Sobre as investigações da Polícia Federal em relação ao ataque, Moro afirmou que existem várias possibilidades, mas disse acreditar ter sido uma ação de um grupo criminoso organizado.
O ministro afirmou que não atuou em conluio com a força-tarefa da Lava Jato.
"Sempre pautei o meu trabalho pela legalidade. Os meus diálogos e as minhas conversas com os procuradores, com advogados, com policiais, sempre caminharam no âmbito da licitude. Não tem nada ali, fora sensacionalismo barato", disse.
"Quanto à natureza das minhas comunicações, estou absolutamente tranquilo", afirmou. "Nunca houve esse tipo de conluio. Tanto assim, que muitas diligências requeridas pelo Ministério Público foram indeferidas, várias prisões preventivas", ressaltou o ministro. "Se quiserem publicar tudo antes, publiquem, não tem problema."
"Sei que tem outros países que têm práticas mais restritas, mas a tradição jurídica brasileira não impede o contato pessoal e essas conversas entre juízes, advogados, delegados e procuradores", declarou ao jornal.

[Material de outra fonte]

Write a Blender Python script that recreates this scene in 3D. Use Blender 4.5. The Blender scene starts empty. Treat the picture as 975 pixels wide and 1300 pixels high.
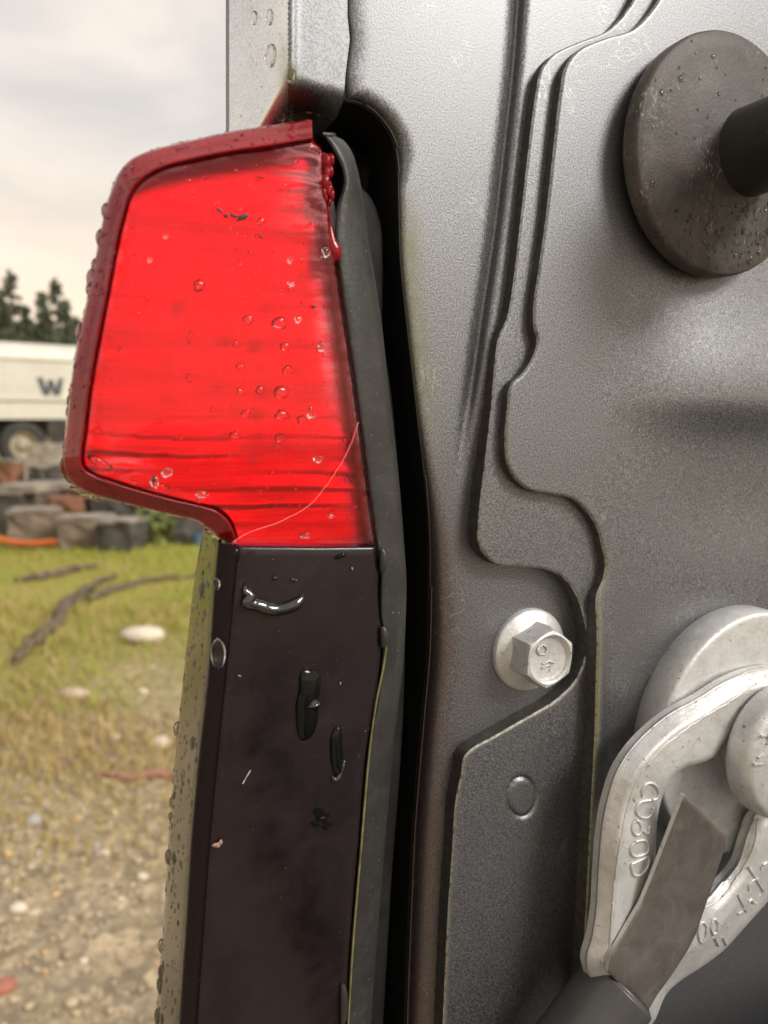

Segundo ele, o aplicativo de mensagens era apenas um "meio" de comunicação para coisas urgentes e esse tipo de conversa não compromete as provas e as acusações. "Até ouvi uma expressão lá de que eu era 'chefe da Lava Jato', isso é uma falsidade", disse.
Para o ex-juiz, o episódio das mensagens não terá impacto na condenação do ex-presidente Luiz Inácio Lula da Silva por causa do tríplex de Guarujá. "Foi um caso decidido com absoluta imparcialidade com base nas provas, sem qualquer espécie de direcionamento, aconselhamento ou coisa que o valha", afirmou.